Monday, April 17, 2017

The New Market on Main

Yesterday was Easter Sunday, and David Chapin, my Main Street buddy, and I went first to see the cherry blossoms in Newark's Branch Brook Park.  He was astounded at the number of trees, any grove of which would have been cause for pride.  Everybody was out, it being Easter, and 89 degrees, and the Cherry Blossom Festival.  It didn't matter to any of us that the cherries's had passed the prime of bloom -- it was THE day to be in the park.
I proposed that we get some food and cook at my house.  In looking up the directions to Whole Foods, the new Whole Foods in Newark popped so we decided to go see it.  It is in the old Hahne's Department Store building, vacant for decades, but finding new life.  The Whole Foods is an anchor for the new mixed use neighborhood the planners are developing in that area.  We walked in and David was impressed by palatial size and cornucopia of food.  I'm more used to suburban Whole Foods -- it didn't seem that different from the store I usually go to in West Orange.  Except of course, place is everything, and looking out the massive windows onto Military park, being in the heart of downtown Newark in a place I visited as a child but lose to me for a long long time, was very special.

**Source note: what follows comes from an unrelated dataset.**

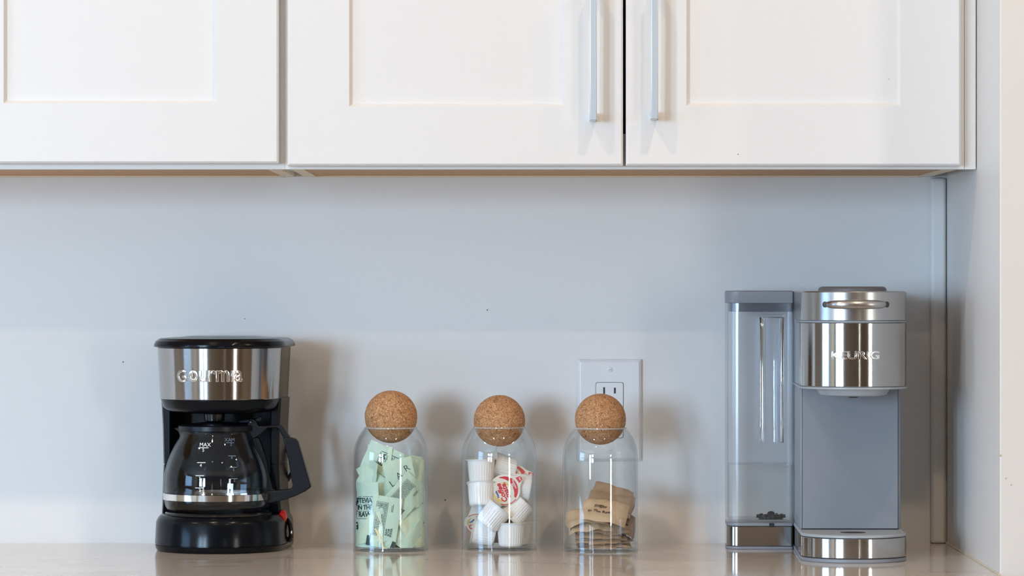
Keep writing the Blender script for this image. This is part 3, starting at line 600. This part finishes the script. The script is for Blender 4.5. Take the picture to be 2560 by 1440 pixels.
def packet(name, C, px, py, dd, roll, yaw, pitch, w_, h_, mt, label, cat, group, seed, wave=.0010, thick=.0028, ridge=0, ink=None, prints=(), bend=0):
    """dd: depth of the packet's centre in front of the jar's axis"""
    d_ = -C.y + dd; c = P(px, py, d_)
    Rm = Matrix.Rotation(math.radians(yaw), 3, 'Z') @ Matrix.Rotation(math.radians(-pitch), 3, 'X') @ Matrix.Rotation(math.radians(roll), 3, 'Y')
    sv = Vector((seed * 3.17, seed * 1.3, seed * .7))
    def S(u, v, side, off=0):
        pu, pv = abs(2 * u / w_), abs(2 * v / h_)
        th = thick / 2 * max(0, 1 - min(pu, 1) ** 4) ** .5 * (1 if pv < .82 else max(0, (1 - pv) / .18)) ** .8
        n0 = noise.noise(Vector((u * 55, v * 45, 0)) + sv) * wave * 2.2 + noise.noise(Vector((u * 130, v * 120, 5)) + sv) * wave * .7
        n0 += ridge * (.35 - abs(noise.noise(Vector((u * 60 + v * 25, v * 60, 9)) + sv))) + ridge * .5 * (.35 - abs(noise.noise(Vector((u * 110, v * 90 - u * 40, 3)) + sv)))
        n0 += bend * (v / (h_ / 2)) ** 2 * .01
        if pv > .82: n0 += math.sin(u * 2 * PI / .0052) * .00018
        y = n0 + (-1 if side == 0 else 1) * (th + .00012) - (off if side == 0 else -off)
        return clampj(c + Rm @ Vector((u, y, v)), C, off * .9, .0012 if side else 0)
    nu, nv = 9, 15; mb = MB(); vs = []
    for side in (0, 1):
        for j in range(nv + 1):
            for i in range(nu + 1): vs.append(S(-w_ / 2 + w_ * i / nu, -h_ / 2 + h_ * j / nv, side) - c)
    N = (nu + 1) * (nv + 1); fs = []
    for j in range(nv):
        for i in range(nu):
            q = j * (nu + 1) + i; fs.append((q, q + 1, q + nu + 2, q + nu + 1)); q += N; fs.append((q, q + nu + 1, q + nu + 2, q + 1))
    for j in range(nv):
        q = j * (nu + 1); fs.append((q, q + nu + 1, q + nu + 1 + N, q + N)); q += nu; fs.append((q, q + N, q + nu + 1 + N, q + nu + 1))
    for i in range(nu):
        q = i; fs.append((q, q + N, q + 1 + N, q + 1)); q = nv * (nu + 1) + i; fs.append((q, q + 1, q + 1 + N, q + N))
    mb.add(vs, fs); o = mb.build(name, mt, None, loc=c, recalc=False, ang=45); tag(o, label, cat, group)
    for kind, pname in prints:
        pm = MB()
        def put(vs_, fs_, cu, cv, rot=0, s=1, offz=.00035):
            ca, sa = math.cos(rot), math.sin(rot)
            pm.add([S(max(-w_ / 2, min(w_ / 2, cu + s * (x_ * ca - y_ * sa))), max(-h_ / 2, min(h_ / 2, cv + s * (x_ * sa + y_ * ca))), 0, offz) - c for x_, y_, *_z in vs_], fs_)
        def bar(cu, cv, a_, b_, rot=0, n_=4):
            vs_ = [(-a_ + 2 * a_ * k / n_, yy) for yy in (-b_, b_) for k in range(n_ + 1)]
            put(vs_, [(k, k + 1, k + n_ + 2, k + n_ + 1) for k in range(n_)], cu, cv, rot)
        if kind == 'front':       # word block in slab letters
            for wd, sz, cv in (('STEVIA', .0084, .009), ('IN THE', .0076, .0005), ('RAW', .0088, -.008)):
                vs_, fs_ = text_polys(wd, sz, 0, .00022, 0, space=.92); put(vs_, fs_, -.003, cv)
            for cv in (.0138, .0046, -.0038, -.0128): bar(-.003, cv, .0132, .00025)
            bar(-.0164, .0005, .0130, .0003, PI / 2); bar(.0106, .0005, .0130, .0003, PI / 2)
        elif kind == 'front_side':
            for wd, sz, cu in (('STEVIA', .0100, -.008), ('IN THE', .0084, .001), ('RAW', .0092, .0095)):
                vs_, fs_ = text_polys(wd, sz, 0, .0004, 0, space=.92); put(vs_, fs_, cu, 0, -PI / 2)
            bar(-.013, 0, .016, .0003, PI / 2); bar(-.0036, 0, .016, .0003, PI / 2); bar(.014, 0, .016, .0003, PI / 2)
        elif kind == 'edge':      # tip of the word block, rest hidden by other packets
            for wd, cu, cv in (('L', -.0115, .0035), ('A', -.0010, .0110), ('R', .0100, .0175)):
                vs_, fs_ = text_polys(wd, .0115, 0, -.0001, 0); put(vs_, fs_, cu, cv, .35)
        elif kind == 'single':
            vs_, fs_ = text_polys('S', .0130, 0, .0003, 0); put(vs_, fs_, -.004, -.012, PI / 2)
        elif kind == 'back':
            rr_ = random.Random(seed)
            for r_ in range(9):
                cu = -.0105 + r_ * .00135; v0 = .0225
                while v0 > -.016:
                    ln = rr_.uniform(.0012, .0040); bar(cu, v0 - ln / 2, ln / 2, .00028, PI / 2, 2); v0 -= ln + .0006
            for cu in (-.0120, .0018): bar(cu, .003, .0205, .00016, PI / 2)
            bar(-.0051, .0236, .0070, .00016); bar(-.0051, -.0176, .0070, .00016)
            for wd, sz, cu in (('STEVIA', .0034, .0106), ('IN THE', .0028, .0076), ('RAW', .0034, .0048)):
                vs_, fs_ = text_polys(wd, sz, 0, .00012, 0); put(vs_, fs_, cu, -.0115, PI / 2)
            for cu, a_, cv in ((.0085, .0050, .018), (.0070, .0040, .017), (-.0137, .005, -.021)):
                bar(cu, cv, a_, .00022, PI / 2)
        elif kind == 'tip':
            vs_ = [(-w_ / 2, -h_ / 2), (-w_ / 2 + .006, -h_ / 2), (-w_ / 2 + .003, -h_ / 2 + .012), (-w_ / 2, -h_ / 2 + .012)]; put(vs_, [(0, 1, 2, 3)], 0, 0)
        elif kind == 'cornermark':
            vs_ = [(w_ / 2 - .006, -h_ / 2), (w_ / 2, -h_ / 2), (w_ / 2, -h_ / 2 + .009), (w_ / 2 - .004, -h_ / 2 + .010)]; put(vs_, [(0, 1, 2, 3)], 0, 0)
        elif kind == 'tan_front':
            for wd, sz, cv in (('Sugar', .0072, .004), ('In The Raw', .0060, -.005)):
                vs_, fs_ = text_polys(wd, sz, 0, .0001, 0); put(vs_, fs_, -cv, -.006, PI / 2, 1, .0010)
        elif kind == 'tan_side':
            rr_ = random.Random(seed); v0 = -.020
            vs_, fs_ = text_polys('Turbinado', .0052, 0, .0001, 0); put(vs_, fs_, -.006, 0, PI / 2, 1, .0010)
            for cu in (-.001, .0025):
                u0 = -.020
                while u0 < .018: ln = rr_.uniform(.001, .0035); bar(cu, u0 + ln / 2, ln / 2, .0003, PI / 2, 1); u0 += ln + .0008
        pm.build(pname, ink, o, loc=(0, 0, 0), recalc=False, smooth=False)
    return o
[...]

New Whole Foods Market on Broad Street in Newark
A market is a critical anchor institution for a new urban neighborhood.  It could be a little bodega, or palace of food, like Whole Foods.  It is essential to the life and good feeling to be able to walk to grab something for dinner, especially as a city densifies, and parking becomes impossible.  Its other virtues -- creating a crossroads of neighborhood -- should not be overlooked.

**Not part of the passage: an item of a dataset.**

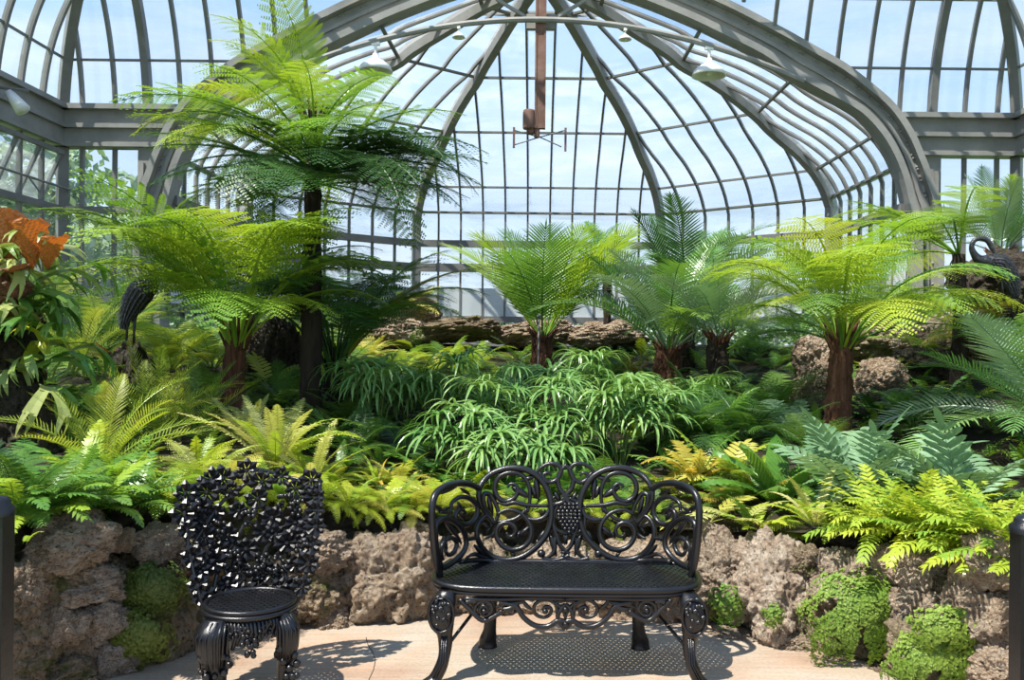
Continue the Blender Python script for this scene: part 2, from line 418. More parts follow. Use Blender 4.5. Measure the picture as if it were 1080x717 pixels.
rock(300,594,366,656,'olive brown block under the pale pinkish tufa rock',kind='rockg',seed=2,push=.03)
rock(328,634,372,678,'small rounded stone at the wall foot right of the chair leg',seed=5,push=-.05)
rock(364,553,474,672,'big pitted boulder filling the gap between chair and bench',seed=4,depth=.7)
rock(462,566,548,664,'pitted rock seen through the left scrolls of the bench back',seed=0,depth=.7,push=.04)
rock(538,572,634,662,'pitted rock seen through the middle of the bench back',seed=5,depth=.7,push=.06)
rock(624,568,738,664,'wide rock seen through the right scrolls of the bench back',seed=2,depth=.7,push=.05)
rock(730,564,802,646,'pinkish grey boulder just right of the bench arm',seed=6)
rock(764,560,858,676,'broad pinkish boulder with a green sprout, second right of the bench',seed=3,depth=.75)
rock(828,574,866,606,'small brown knob on the wall top above the moss',kind='rockg',seed=0)
rock(850,578,928,648,'dark brown hollowed rock above the bright green moss',kind='rock',seed=1,push=.04)
rock(922,576,966,618,'pale double-humped stone on the wall top under the lime fern',seed=2)
rock(946,574,994,620,'pale knuckled stone touching the double-humped one on its right',seed=4)
rock(938,606,1002,668,'white speckled rock with holes between two moss patches',seed=0,push=.03)
rock(848,616,962,704,'rock buried under the bright creeping moss right of the bench',kind='rockg',seed=3,push=.06,depth=.65)
rock(936,650,1036,735,'mossy boulder at the bottom right above the paving edge',kind='rockg',seed=4,push=-.02)
rock(1012,560,1090,622,'pinkish cream boulder on the wall top at the right end',seed=5)
rock(994,606,1070,690,'smooth whitish lumpy boulder near the right railing post',seed=6)
rock(1020,674,1096,735,'rusty brown stone at the bottom right corner beside the post',seed=1)
for i,(a,b,c_,d) in enumerate(((742,662,806,684),(800,664,862,690),(866,688,906,716),(905,700,950,722))):
    rock(a,b,c_,d,['flat tan kerb stone at the wall foot right of the bench','flat tan kerb stone under the broad pinkish boulder','dark damp cobble at the foot of the moss','low reddish stone at the foot of the moss near the right corner'][i],
         kind='rock' if i<2 else 'rockg',push=-.1,seed=i,depth=.7)
gap=0
for k in range(26):
    px=-20+k*43; Yg=wallY(px,2.5); rr=random.Random(k)
    zc=rr.uniform(.1,.22); p=Vector(((px-CX)/F*Yg,Yg,zc)); s_=rr.uniform(.15,.21)
    o=inst('rock',ROCKS['rockg'][k%5],None,p,(rr.uniform(0,6),rr.uniform(0,6),rr.uniform(0,6)),(s_,s_*.8,s_)); tag(o,'dark rock packed deep in a gap of the %s part of the wall'%('left' if px<430 else 'middle' if px<740 else 'right'),'rock','dark rocks packed in the gaps of the wall, %s part'%('left' if px<430 else 'middle' if px<740 else 'right'))
    if px<230 or px>900:
        p=Vector(((px-CX)/F*Yg,Yg,zc+(.24 if px<230 else .17))); o=inst('rock',ROCKS['rockg'][(k+2)%5],None,p,(rr.uniform(0,6),rr.uniform(0,6),rr.uniform(0,6)),(s_,s_*.8,s_)); tag(o,'upper dark rock wedged behind the %s wall boulders'%('left' if px<430 else 'right'),'rock','upper dark rocks wedged behind the %s boulders'%('left' if px<430 else 'right'))
# background rocks
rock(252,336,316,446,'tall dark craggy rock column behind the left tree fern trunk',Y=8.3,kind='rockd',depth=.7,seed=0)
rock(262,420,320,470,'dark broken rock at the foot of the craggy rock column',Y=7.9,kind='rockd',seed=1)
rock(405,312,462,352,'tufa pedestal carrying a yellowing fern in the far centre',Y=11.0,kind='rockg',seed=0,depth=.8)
rock(384,336,448,366,'tangled flat rock left below the fern pedestal',Y=10.6,kind='rock',seed=1)
rock(436,336,530,362,'long low rock ridge right of the fern pedestal',Y=10.8,kind='rockg',seed=2)
rock(520,338,604,366,'long low rock ridge behind the fan cycad',Y=10.9,kind='rock',seed=3)
rock(596,338,680,368,'low rock ridge between the fan cycad and the trunked cycad',Y=10.7,kind='rock',seed=5)
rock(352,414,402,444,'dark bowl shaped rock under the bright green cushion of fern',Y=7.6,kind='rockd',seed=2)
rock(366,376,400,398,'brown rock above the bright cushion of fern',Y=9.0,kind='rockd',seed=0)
rock(838,352,884,408,'grey lumpy rock left of the right tree fern trunk',Y=8.4,kind='rock',seed=4)
rock(832,396,882,446,'brown rock low behind the right tree fern trunk',Y=7.7,kind='rockg',seed=1)
rock(900,378,952,424,'grey brown clustered tufa rock right of the right tree fern trunk',Y=7.8,kind='rock',seed=0)
rock(880,338,960,384,'flat layered rock ledge behind the right tree fern',Y=9.2,kind='rockg',seed=2)
rock(944,338,1034,382,'long sunlit rock ledge at the right under the crane rock',Y=8.8,kind='rock',seed=6)
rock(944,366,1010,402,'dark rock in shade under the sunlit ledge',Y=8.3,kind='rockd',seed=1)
rock(1008,266,1104,350,'high dark boulder on which the crane statue stands',Y=7.9,kind='rockd',seed=0,depth=.8)
rock(1020,330,1110,384,'brown rock under the high crane boulder at the right edge',Y=7.8,kind='rockg',seed=3)
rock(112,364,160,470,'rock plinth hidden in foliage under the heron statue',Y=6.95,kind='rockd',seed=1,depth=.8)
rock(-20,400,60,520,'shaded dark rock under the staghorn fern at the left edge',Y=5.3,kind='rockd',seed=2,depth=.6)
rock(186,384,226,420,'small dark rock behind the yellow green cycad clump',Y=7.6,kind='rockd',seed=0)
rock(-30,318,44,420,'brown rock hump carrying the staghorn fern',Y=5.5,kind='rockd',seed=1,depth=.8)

# ---------------------------------------------------------------- moss cushions (leaflets over a mound)
def moss(label, x0, y0, x1, y1, mat, Y=None, n=2600, push=-.06, name='creeping_moss', size=.016):
    Yc = (Y or wallY((x0+x1)/2))+push-.1; c = W((x0+x1)/2,(y0+y1)/2,Yc); w=(x1-x0)/F*Yc/2; h=(y1-y0)/F*Yc/2
    m = MB(); rr = random.Random(int(x0*7+y0)); base=[]
    def surf(a, e):
        d = Vector((math.cos(e)*math.sin(a), -math.cos(e)*math.cos(a), math.sin(e)))
        k = 1+.35*noise.noise(d*2.2+c*3)+.13*noise.noise(d*6+c*3)
        return Vector((d.x*w*k, d.y*max(w,h)*.28*k, d.z*h*k)), d
    for _ in range(n):
        a = rr.gauss(0,.75); e = rr.gauss(0.05,.6); p, d = surf(a, e)
        if noise.noise(p*7+c) < -.42: continue
        p = p + d*rr.uniform(-.004,.012)
        t = Vector((rr.uniform(-1,1),rr.uniform(-1,.2),rr.uniform(-1,.5))).normalized(); b = d.cross(t).normalized(); t = b.cross(d)
        s = size*rr.uniform(.6,1.3); up = d*s*.5
        m.add([p-b*s*.5, p+t*s*.7+up*.3, p+b*s*.5, p-t*s*.7+up*.6],[(0,1,2,3)])
    o = m.build(name, mat); o.location = c
    return tag(o, label, 'moss', kind='stuff')
moss('bright green creeping moss draped over the rock right of the bench',846,600,966,706,M['moss'],n=5200,push=-.04)
moss('green moss cushion at the bottom right corner of the rock wall',936,662,1034,732,M['moss'],n=3600,push=-.12)
moss('dark green moss strip below the whitish lumpy boulder',960,640,1036,690,M['moss'],n=1500,push=-.1)
moss('olive green moss on the dark rock face left of the chair',124,594,198,650,M['moss2'],n=2200,push=-.02)
moss('low olive moss patch beneath the other one left of the chair',112,648,182,700,M['moss2'],n=1900,push=-.02)
moss('small green sprout of moss on the broad pinkish boulder',748,618,784,662,M['moss'],n=420,push=-.16)
moss('tiny green sprout low on the broad pinkish boulder',806,638,826,662,M['moss'],n=160,push=-.18)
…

As David was getting some roasted red pepper hummus for our snack, I saw a guy wearing a tee shirt that said, "We out." -- Harriet Tubman.  I am doing a project called "400 years of inequality," which calls for an observance of 1619, when the first Africans arrived in Jamestown to be sold into bondage. What better tee shirt that than one?  I debated asking him if I could take his picture, but eventually worked up my courage.  I explained the project and the tee-shirt guy and his friend were immediately intrigued and starting sharing their projects -- including bike tours of the Central Ward.  They also explained that the tee shirt was one of many connecting current expressions to historic figures.  they pulled up the shirt for Rosa Parks, which says, "Nah."
Paul in his tee shirt.

Then they started to talk about their delight in the Whole Foods, and how it was creating a safe space for Newark intellectuals to encounter each other, and promote a conversation about the future of the city.  They credited Mayor Ras Baraka with this great step forward.  And it was so resonant with the experience in the community-supported general store in West River, Vermont.